Take, for example, the agreeable observation of the commission that union and political interference in schools must stop. And how exactly is this going to happen? We have a heavily politicised school system in which, to take a very live situation, teachers in the Eastern Cape are preparing to go on strike at the very point that the most disadvantaged children in the province are about to write (or are writing) exams. And so in a province with one of the worst annual senior certificate exam results, the unions find this to be an ideal time to disrupt the life chances of millions of children.
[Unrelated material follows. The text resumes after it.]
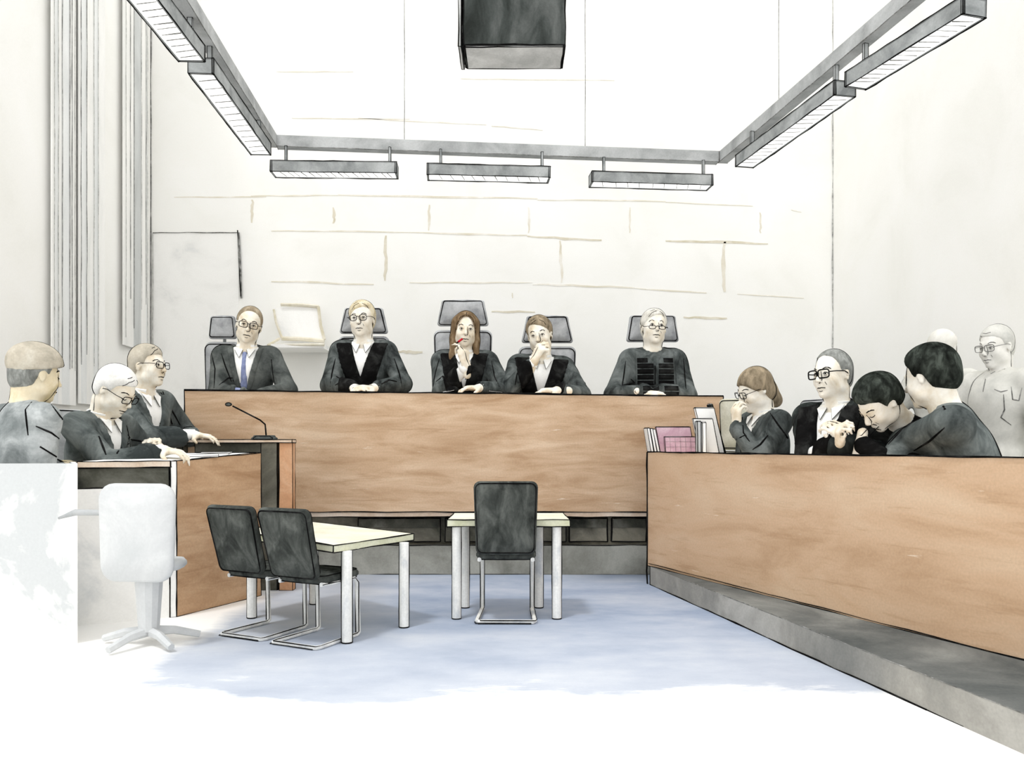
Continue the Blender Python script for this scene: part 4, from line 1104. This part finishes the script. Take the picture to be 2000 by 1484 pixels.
P3 = person('person with long brown hair holding a red pen to the mouth, in a black robe', 909, 645, face=0, head=(5,5,3), lean=6, **JR,
       hair=('long', H_BROWN), outfit='robe', cloth=ROBE, skin=SKIN, vee=(.36,.24), headS=.97,
       wrists={-1:(911,716,6.52), 1:(938,758,6.42)}, hints={-1:(-.6,.1,-1)},
       hands={-1: dict(d=(-.10,-.1,1), n=(-.9,.45,.0), curl=62, side=1, thumb=(1.0,.30,.2), fingers=(35,66,72,76)), 1: dict(d=(-.85,-.5,0), n=(0,0,-1), curl=28)},
       creases=[[(858,700),(850,730),(846,755)],[(868,700),(885,745),(900,762)],[(960,705),(966,735),(975,755)],[1.2,(852,745),(865,735),(872,742)]])
person('person with brown hair resting the chin on a fist, in a black robe', 1054, 655, face=0, head=(-10,10,-7), lean=10, side=3, **JR,
       hair=('short', H_MID, -.5), outfit='robe', cloth=ROBE, cloth2=SATIN, skin=SKIN, vee=(.34,.30), headS=1.0, hs=1.12,
       wrists={-1:(1042,708,6.50), 1:(1092,763,6.42)}, hints={-1:(-.7,.0,-1)},
       hands={-1: dict(d=(.42,-.25,1), n=(.85,.45,-.3), curl=70, side=1, thumb=(1.0,.2,.35)), 1: dict(d=(-1,-.3,0), n=(0,0,-1), curl=32)},
       creases=[[(1022,705),(1010,730),(1006,752)],[(1030,700),(1028,720),(1040,735)],[(1045,730),(1040,757)],[(1128,705),(1140,740),(1145,755)]])
person('person with short silver hair and low glasses in a dark ribbed vest', 1277, 641, face=0, head=(3,-4,3), lean=3, **JR,
       hair=('short', H_SILVER, .6), outfit='vest', cloth=ROBE, cloth2=ROBE, glasses='low', skin=SKINW,
       wrists={-1:(1262,766,6.50), 1:(1290,766,6.50)}, hands={-1: dict(d=(1,-.1,-.1), n=(0,0,-1), curl=40), 1: dict(d=(-1,-.1,-.1), n=(0,0,-1), curl=40)},
       creases=[[(1222,705),(1218,735),(1214,760)],[(1232,740),(1240,747),(1215,752)],[(1335,700),(1338,740),(1340,760)],[1.2,(1262,762),(1276,748),(1290,762)]],
       extra=dict(vestlines=[[1.2,(1280,700),(1279,765)]]))
# pen at the mouth
p0 = P3['toW'] @ (P3['HM'] @ V((-.020,-.107,-.062))); p1 = p0+V((-.055,-.05,-.050)); 
mb = MB(); mb.tube([p0-p0, (p1-p0)*.6], .0085, RED, 8); mb.tube([(p1-p0)*.6, (p1-p0)*.75], .006, INK, 8)
o = mb.build('pen', smooth=True); o.location = p0; tag(o, 'red pen held to the lips by the long haired person', 'pen')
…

The mistake of the commission, as with so many post-colonial governments in Africa, is to assume that by pronouncing a policy ideal or a set of goals, you actually achieve it. What the planning report lacks, to draw on my class notes, is a theory of action. That is to say, how exactly will we get there, or at least plan to get there?

This is where cynicism tends to take its hold on those of us who have observed African politics and development for decades. You see a date like 2030, and you know our minister and his crop of commissioners will be dead or dying; we would all have forgotten this elegant report and there would be a new breed of politicians to blame for the country's woes. The cemeteries of post-colonial African governments are littered with national development plans.
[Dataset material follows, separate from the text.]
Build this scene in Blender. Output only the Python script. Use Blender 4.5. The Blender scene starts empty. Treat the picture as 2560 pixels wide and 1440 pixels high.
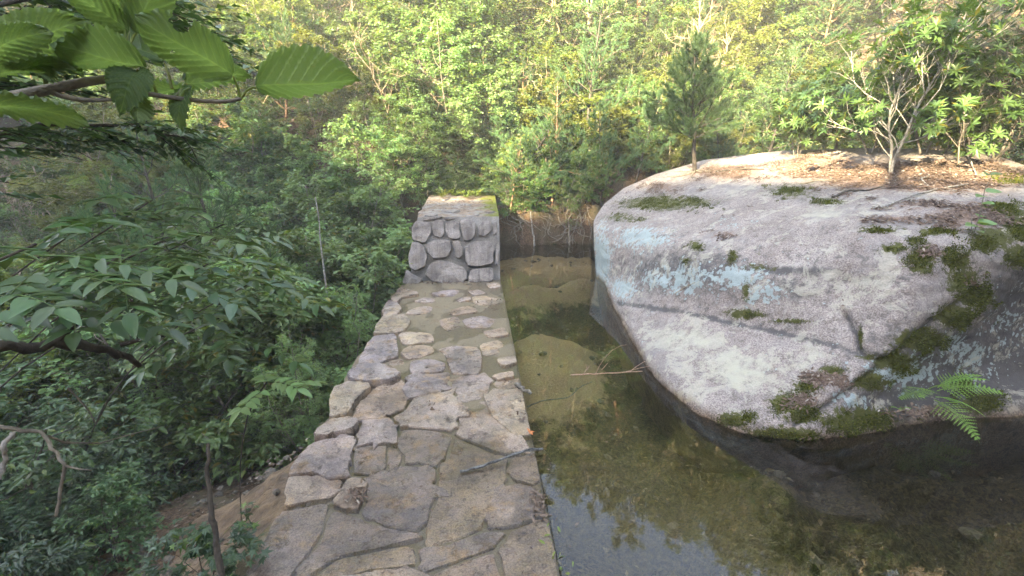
import bpy, math, random
import numpy as np
from mathutils import Vector, Matrix, Euler

S = bpy.context.scene
COL = S.collection
rad = math.radians

# ------------------------------------------------------------------ camera, sky, sun, exposure
CAM_Z, PITCH, YAW, FPX = 2.4, rad(16.6), rad(-4.5), 1173.0
cam = bpy.data.cameras.new('camera')
cam.sensor_width = 36.0
cam.lens = 36.0 * FPX / 2560.0
cam.clip_start, cam.clip_end = 0.05, 800.0
camera = bpy.data.objects.new('camera', cam)
camera.location = (0, 0, CAM_Z)
camera.rotation_euler = (math.pi / 2 - PITCH, 0, YAW)
COL.objects.link(camera)
S.camera = camera

SUN_EL = rad(24.0)
SUN_D = np.array([0.60, 0.80])                    # the way sunlight travels over the ground
world = bpy.data.worlds.new('World')
S.world = world
world.use_nodes = True
wn = world.node_tree.nodes
sky = wn.new('ShaderNodeTexSky')
sky.sky_type = 'NISHITA'
sky.sun_disc = False
sky.sun_elevation = SUN_EL
sky.sun_rotation = math.atan2(-SUN_D[0], -SUN_D[1]) % (2 * math.pi)
sky.air_density, sky.dust_density, sky.ozone_density = 1.0, 0.6, 1.2
wn['Background'].inputs[1].default_value = 0.10
world.node_tree.links.new(sky.outputs[0], wn['Background'].inputs[0])

lamp = bpy.data.lights.new('sun', 'SUN')
lamp.energy, lamp.angle, lamp.color = 5.0, rad(0.6), (1.0, 0.91, 0.62)
sun = bpy.data.objects.new('sun', lamp)
sun.rotation_euler = Vector((SUN_D[0] * math.cos(SUN_EL), SUN_D[1] * math.cos(SUN_EL), -math.sin(SUN_EL))).to_track_quat('-Z', 'Y').to_euler()
sun.location = (-20, -15, 40)
COL.objects.link(sun)

S.view_settings.view_transform = 'Standard'
S.view_settings.look = 'None'
S.view_settings.gamma = 1
S.view_settings.use_curve_mapping = False
S.view_settings.exposure = 4.2
S.view_settings.use_white_balance = True
S.view_settings.white_balance_temperature = 7500
S.view_settings.white_balance_tint = 14
S.cycles.use_denoising = True
S.cycles.max_bounces = 7
S.cycles.diffuse_bounces = 4
S.cycles.glossy_bounces = 3
S.cycles.transmission_bounces = 5
S.cycles.transparent_max_bounces = 10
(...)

Still, we should not be too cynical. The goal that 80% of children should complete 12 years of schooling or that higher education participation should increase from 950000 (17%) to 1620000 (30%) of the age cohort, are certainly worth striving for. The further goal that 80% of schools and pupils should achieve 50% and above in literacy, maths and science in grades 3, 6 and 9 is low enough to make it sound achievable.

For this to happen we will need a new kind of politics - not simply a new kind of economics. We will require a government between now and 2030 that places a firm grip on its public schools; that recovers authority over schools from the unions; that places the children of politicians and officials in public schools only; that tests teachers for subject knowledge; and that demands that every teacher teaches every day, or face the consequences. It will take much more than jamming sessions with youth to get this kind of politics in our country.